I had mainly a question on your scrubber exposure. [I mean], any thoughts on [shrinking] that exposure from current level given Q1’s is still elevated?

Rolf Habben Jansen

[It’s] very difficult to understand, but I think you asked for a — for what’s happening to the scrubber share of our ships, yes. I mean that is slowly going up because we have — some of our new ships that will come are equipped with scrubbers. And then we have also a number of longer-term charters that will come into our fleet that comes up. Having said that, in the end, it’s we’re going to be probably around about industry average or a tiny little bit lower than that. I think, if I look at what we have in the plans right now, we’re going to move up to about 30% of our capacity in terms of scrubber-equipped ships.

Deepak Maurya

Okay, okay. No, that is helpful. And with respect to your contracts, if you could provide some color on how much of that is index linked…

Rolf Habben Jansen

Okay. I mean the — your question was how much of our contracts are index linked. Well, the answer to that is: very few, pretty much nothing.

Operator

We have a follow-up question from the line of Sam Bland from JPMorgan.

Same Bland

It was a question on capital allocation. I think I’m right in saying the dividend policy is at least 30%. I think, last year, it was about 70%, but I guess now we’ve got weakening market. Maybe CapEx needs might go up if ships are getting a bit more expensive, but also we might have other ways of spending money on terminals, so I guess I’d just be interested in if there’s any thoughts on dividend at this point given those other needs for cash.

Rolf Habben Jansen

Yes. I would say there’s plenty of thoughts but nothing to be shared. I mean, in fairness, I think all — I think, in fairness, all the considerations that you are giving are also considerations that go through our mind. We know, however, also that a decision on dividend only needs to be taken in February, yes, beginning of March; and that’s also when we will do it. We’ve seen markets change so rapidly over the last couple of months that it would really be premature to speculate right now on what our dividend will be.

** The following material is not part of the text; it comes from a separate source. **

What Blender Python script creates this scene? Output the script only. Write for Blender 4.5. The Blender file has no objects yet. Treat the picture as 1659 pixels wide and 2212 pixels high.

It will for sure be in line with the policy, yes, but beyond that, it’s really too early to comment on that. So I’m not trying to — maybe my initial sentence was a little bit that I was ducking the question, but I really think it’s too early to comment on that.

Same Bland

No. It’s fair enough.

Operator

That was the last question today. Please direct any further questions to the investor relations team. I would like to hand the conference back to Rolf Habben Jansen for closing remarks. Please go ahead.

Rolf Habben Jansen

Not much to add. Thank you all very much for making the time. We really appreciate your interest in Hapag-Lloyd. Hopefully, we were able to give you some further context on our results and respond to your questions and looking forward to speak or see you again soon. Thank you.

Operator

Ladies and gentlemen, the conference has now concluded and you may disconnect your telephone. Thank you for joining, and have a pleasant day. Goodbye.